MAGA proponents fear Jared Kushner not letting Trump be Trump

Jared Kushner has emerged as a top target of criticism for members of the “MAGA” base who blame President Trump’s son-in-law and senior adviser for what they see as the administration’s failure to live up to the populist vision of the 2016 campaign.

These activist Trump supporters worry that Kushner’s advice so dilutes the president’s message on immigration, foreign policy, crime, and controlling the riots that have broken out since George Floyd’s death that it could endanger his reelection in November.

“It’s build the wall, not build your resume,” said an activist close to the White House, who requested anonymity to speak candidly. “But you can’t criticize the boy king.”

Tensions that have simmered beneath the surface for much of Trump’s presidency burst into the open when Fox News host Tucker Carlson excoriated Kushner in a monologue on his prime-time show, saying the 39-year-old husband of Ivanka Trump was among the advisers who failed to appreciate “the gravity of the moment.”

“‘No matter what,’ they’ll tell you: ‘Our voters aren’t going anywhere. The trailer parks are rock-solid. What choice do they have? They’ve got to vote for us,'” Carlson said. “Jared Kushner, for one, has made that point out loud. No one has more contempt for Donald Trump’s voters than Jared Kushner does, and no one expresses it more frequently.”

Carlson blamed Kushner for some of the discrepancies between candidate Trump’s campaign rhetoric and his record as president. “In 2016, Trump ran as a ‘law and order’ candidate because he meant it, and his views remain fundamentally unchanged today,” he said. “But the president’s famously sharp instincts, the ones that won him the presidency almost four years ago, have been since subverted at every level by Jared Kushner.”

Kushner played a role in the Trump administration’s criminal justice reform push, which led to the president signing the First Step Act. The campaign frequently contrasts this record with that of presumptive Democratic nominee Joe Biden’s support for the 1994 crime bill, which critics say promoted the mass incarceration of minorities, and hopes to make inroads with black men in November.

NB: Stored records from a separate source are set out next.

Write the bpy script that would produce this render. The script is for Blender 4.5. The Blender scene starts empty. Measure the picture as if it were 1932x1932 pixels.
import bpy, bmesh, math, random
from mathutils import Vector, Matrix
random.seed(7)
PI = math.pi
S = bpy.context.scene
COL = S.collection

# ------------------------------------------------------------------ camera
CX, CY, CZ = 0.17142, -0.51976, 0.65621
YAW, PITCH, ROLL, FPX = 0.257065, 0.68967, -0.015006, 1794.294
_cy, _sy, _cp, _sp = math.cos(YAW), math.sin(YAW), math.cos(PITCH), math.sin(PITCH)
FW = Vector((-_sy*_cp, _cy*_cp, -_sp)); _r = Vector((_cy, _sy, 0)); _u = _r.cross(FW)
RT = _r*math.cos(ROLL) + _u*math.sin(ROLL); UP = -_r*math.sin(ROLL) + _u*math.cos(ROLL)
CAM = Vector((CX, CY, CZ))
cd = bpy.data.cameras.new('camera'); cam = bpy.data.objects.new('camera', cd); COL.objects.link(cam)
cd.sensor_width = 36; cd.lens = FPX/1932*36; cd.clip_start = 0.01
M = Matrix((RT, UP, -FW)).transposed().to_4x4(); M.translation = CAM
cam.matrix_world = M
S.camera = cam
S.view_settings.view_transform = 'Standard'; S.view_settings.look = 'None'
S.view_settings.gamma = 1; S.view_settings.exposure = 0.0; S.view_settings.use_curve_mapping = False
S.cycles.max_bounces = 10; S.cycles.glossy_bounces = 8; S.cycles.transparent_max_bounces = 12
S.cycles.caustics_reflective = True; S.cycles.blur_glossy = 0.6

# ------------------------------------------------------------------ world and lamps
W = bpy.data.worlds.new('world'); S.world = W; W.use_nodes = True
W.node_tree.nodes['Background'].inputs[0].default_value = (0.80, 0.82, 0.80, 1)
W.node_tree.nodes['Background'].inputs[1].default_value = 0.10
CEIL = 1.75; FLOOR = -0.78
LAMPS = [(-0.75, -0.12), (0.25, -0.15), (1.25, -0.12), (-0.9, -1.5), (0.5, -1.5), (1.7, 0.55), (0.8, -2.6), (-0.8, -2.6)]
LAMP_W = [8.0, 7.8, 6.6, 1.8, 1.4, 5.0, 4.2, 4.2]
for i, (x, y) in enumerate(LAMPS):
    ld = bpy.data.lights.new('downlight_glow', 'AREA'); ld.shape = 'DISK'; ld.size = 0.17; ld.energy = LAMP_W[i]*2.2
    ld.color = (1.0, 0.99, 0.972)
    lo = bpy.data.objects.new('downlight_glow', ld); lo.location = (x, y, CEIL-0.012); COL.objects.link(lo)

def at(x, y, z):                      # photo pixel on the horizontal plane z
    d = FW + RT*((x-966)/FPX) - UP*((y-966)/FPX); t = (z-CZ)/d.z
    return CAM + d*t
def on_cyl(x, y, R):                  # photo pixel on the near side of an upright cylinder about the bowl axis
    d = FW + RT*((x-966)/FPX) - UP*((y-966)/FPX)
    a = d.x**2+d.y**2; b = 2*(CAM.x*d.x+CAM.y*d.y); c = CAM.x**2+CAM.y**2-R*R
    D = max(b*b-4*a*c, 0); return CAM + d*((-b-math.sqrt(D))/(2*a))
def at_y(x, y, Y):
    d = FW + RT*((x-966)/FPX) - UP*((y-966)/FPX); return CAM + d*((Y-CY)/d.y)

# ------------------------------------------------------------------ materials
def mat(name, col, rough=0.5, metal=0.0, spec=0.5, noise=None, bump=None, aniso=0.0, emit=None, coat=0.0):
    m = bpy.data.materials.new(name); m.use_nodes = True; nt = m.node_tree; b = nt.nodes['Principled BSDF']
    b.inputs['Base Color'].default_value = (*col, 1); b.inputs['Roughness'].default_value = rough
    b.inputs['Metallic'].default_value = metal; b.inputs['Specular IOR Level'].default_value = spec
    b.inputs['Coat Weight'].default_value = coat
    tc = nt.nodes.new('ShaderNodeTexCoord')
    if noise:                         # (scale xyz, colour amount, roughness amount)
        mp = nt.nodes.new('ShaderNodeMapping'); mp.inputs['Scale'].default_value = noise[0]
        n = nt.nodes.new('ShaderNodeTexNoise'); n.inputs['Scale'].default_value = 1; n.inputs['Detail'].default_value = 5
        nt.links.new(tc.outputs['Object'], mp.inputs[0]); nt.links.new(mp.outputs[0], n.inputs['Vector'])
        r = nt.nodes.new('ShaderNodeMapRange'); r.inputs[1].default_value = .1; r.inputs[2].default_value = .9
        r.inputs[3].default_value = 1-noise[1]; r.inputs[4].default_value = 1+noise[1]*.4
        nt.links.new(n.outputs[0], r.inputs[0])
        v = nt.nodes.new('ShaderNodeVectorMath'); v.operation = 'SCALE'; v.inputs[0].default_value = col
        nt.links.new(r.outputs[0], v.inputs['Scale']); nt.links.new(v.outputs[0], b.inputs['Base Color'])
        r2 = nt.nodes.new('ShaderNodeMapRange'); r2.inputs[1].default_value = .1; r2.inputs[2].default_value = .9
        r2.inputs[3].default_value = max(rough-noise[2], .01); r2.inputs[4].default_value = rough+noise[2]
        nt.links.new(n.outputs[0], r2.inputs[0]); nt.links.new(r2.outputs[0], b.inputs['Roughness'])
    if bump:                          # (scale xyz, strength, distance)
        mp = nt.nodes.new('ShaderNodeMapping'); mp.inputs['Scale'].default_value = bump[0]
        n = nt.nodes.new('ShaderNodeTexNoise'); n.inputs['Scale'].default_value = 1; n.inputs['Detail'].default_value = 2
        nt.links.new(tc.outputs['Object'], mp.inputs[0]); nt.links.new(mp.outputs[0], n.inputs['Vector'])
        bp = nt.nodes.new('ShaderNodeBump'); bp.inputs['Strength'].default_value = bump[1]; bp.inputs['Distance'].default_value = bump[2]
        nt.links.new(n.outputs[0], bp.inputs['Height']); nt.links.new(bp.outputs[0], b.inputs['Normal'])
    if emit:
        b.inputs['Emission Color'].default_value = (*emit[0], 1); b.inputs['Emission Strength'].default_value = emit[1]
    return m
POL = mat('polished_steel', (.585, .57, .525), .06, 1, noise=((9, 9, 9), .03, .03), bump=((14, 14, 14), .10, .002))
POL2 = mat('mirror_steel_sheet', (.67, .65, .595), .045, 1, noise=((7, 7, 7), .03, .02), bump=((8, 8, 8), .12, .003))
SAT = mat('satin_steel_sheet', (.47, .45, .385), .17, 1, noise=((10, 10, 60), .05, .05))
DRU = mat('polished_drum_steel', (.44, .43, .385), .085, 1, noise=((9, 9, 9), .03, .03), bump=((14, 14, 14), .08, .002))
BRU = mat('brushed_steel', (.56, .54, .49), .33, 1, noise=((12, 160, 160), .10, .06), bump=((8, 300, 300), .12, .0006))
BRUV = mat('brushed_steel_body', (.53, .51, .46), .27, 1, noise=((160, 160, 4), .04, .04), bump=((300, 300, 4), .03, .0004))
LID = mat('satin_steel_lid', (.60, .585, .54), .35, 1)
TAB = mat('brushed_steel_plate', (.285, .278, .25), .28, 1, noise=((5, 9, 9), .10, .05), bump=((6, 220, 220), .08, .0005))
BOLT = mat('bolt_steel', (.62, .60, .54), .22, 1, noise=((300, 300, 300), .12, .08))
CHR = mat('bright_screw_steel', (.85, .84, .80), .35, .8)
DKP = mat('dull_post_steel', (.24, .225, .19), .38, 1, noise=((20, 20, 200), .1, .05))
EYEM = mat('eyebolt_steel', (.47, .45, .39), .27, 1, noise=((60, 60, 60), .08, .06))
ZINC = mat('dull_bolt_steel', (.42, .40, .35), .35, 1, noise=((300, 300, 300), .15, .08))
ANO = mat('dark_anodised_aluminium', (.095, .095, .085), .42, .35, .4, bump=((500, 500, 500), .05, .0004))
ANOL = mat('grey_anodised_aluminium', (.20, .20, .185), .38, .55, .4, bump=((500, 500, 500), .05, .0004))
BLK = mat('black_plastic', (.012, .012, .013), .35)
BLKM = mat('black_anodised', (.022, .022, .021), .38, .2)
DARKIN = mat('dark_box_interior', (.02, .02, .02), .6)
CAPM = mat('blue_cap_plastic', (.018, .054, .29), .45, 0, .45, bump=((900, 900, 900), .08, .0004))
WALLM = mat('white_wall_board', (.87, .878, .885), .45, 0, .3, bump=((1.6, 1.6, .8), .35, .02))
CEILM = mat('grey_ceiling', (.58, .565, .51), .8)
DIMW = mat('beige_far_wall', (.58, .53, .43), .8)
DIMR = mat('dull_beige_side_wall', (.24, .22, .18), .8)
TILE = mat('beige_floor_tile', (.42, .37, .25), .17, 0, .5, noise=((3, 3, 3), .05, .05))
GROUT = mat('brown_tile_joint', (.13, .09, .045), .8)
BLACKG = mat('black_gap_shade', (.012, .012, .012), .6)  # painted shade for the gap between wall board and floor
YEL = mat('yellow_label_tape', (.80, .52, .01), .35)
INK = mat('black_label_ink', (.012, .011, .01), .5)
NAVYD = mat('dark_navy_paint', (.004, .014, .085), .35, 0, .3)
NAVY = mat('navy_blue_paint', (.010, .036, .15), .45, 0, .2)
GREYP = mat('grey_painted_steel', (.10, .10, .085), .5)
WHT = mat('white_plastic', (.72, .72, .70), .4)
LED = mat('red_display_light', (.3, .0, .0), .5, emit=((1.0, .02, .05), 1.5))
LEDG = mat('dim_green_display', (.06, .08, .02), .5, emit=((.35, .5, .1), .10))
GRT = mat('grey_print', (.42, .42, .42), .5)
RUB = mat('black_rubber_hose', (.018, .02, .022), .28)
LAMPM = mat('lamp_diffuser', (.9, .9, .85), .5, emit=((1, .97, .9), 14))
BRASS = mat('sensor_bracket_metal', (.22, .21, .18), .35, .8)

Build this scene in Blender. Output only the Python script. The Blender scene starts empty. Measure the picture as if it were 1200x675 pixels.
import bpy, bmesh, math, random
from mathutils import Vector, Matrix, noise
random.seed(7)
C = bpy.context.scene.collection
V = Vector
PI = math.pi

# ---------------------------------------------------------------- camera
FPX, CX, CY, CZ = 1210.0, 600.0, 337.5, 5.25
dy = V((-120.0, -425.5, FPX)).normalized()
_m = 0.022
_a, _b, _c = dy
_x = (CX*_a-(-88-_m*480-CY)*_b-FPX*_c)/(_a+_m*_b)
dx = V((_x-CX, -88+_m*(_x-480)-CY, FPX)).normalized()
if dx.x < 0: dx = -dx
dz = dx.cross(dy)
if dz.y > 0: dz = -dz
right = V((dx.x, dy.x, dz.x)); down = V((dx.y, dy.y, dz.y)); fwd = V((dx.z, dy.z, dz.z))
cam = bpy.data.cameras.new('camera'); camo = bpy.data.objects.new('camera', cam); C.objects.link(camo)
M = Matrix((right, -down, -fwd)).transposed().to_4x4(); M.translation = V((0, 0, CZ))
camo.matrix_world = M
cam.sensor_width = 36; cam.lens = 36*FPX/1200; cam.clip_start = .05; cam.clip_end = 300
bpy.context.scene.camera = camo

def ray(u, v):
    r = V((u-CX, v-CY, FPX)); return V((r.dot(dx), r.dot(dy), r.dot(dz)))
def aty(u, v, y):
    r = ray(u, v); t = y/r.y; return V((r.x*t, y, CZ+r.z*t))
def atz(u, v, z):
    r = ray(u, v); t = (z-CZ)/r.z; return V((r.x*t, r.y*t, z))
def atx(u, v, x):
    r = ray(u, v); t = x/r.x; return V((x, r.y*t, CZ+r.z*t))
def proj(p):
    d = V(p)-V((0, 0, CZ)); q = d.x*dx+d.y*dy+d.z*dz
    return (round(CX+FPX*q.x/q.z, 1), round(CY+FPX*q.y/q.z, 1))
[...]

“In stark contrast to Biden, President Trump has an inclusive agenda that puts every American first,” said Steve Guest, the Republican National Committee’s rapid response director, in a statement on Wednesday.

But Carlson has been critical of this approach. “At times, [Trump] seems aware that he’s being led in the wrong direction and often derides Kushner as a liberal. And that’s correct, Kushner is, but he’s convinced the president that throwing open the prisons is the key to winning African American votes in the fall, and that those votes are essential to his reelection.”

Immigration hawks were dismayed when Trump added the issue to Kushner’s portfolio, alongside Middle East peace. The Kushner plan does pursue their objective of shifting from family-based to employment-based immigration but does not seek to reduce overall numbers, like a similar piece of legislation by Republican Sens. Tom Cotton of Arkansas and David Perdue of Georgia that Trump once endorsed. Kushner is said to view immigration restrictionists warily, though he is close to Stephen Miller, one of the president’s top advisers on the issue.

When Trump took office, he didn’t have deep connections in Washington or with the Republican Party’s governing class. The party establishment had mostly opposed him during the primaries and remained cool toward him until his surprise November victory. Trump staffed his administration with a combination of populists in the Steve Bannon mold, who thought discarding some conventional Republican ideology in favor of a more nationalist version of conservatism was key to their victory, and GOP regulars with experience on the Hill or George W. Bush’s administration. Ivanka Trump and Kushner were added as people personally loyal to the president.

But unlike Donald Trump Jr., Kushner and his wife were originally not even Republicans, much less conservatives. Populists called them and allies such as former National Economic Council Director Gary Cohn the “New York Democrats.”

“Ivanka was there to protect the family brand,” said a Republican strategist who requested anonymity to speak about them. “Jared has become a player.”

“Trump won his presidency by appealing to socially conservative and economically moderate voters that cast their ballot for Obama or hadn’t voted in years,” said Ryan Girdusky, co-author with Trump campaign advisory board member Harlan Hill of They’re Not Listening: How the Elites Created the Nationalist Populist Revolution. “Kushner despises those kinds of voters. Kushner has filled the administration with people who undercut Trump and his voters at every turn.”

When politicians disappoint their true believers, advisers often get the blame. Jeff Weaver played this role for Bernie Sanders, Michael Deaver for Ronald Reagan, Bay Buchanan for Pat Buchanan, Jesse Benton for Ron Paul — and Kushner for Trump.

“If Trump loses his reelection,” Girdusky said, “it [will be] because he relied too much on Jared Kushner.”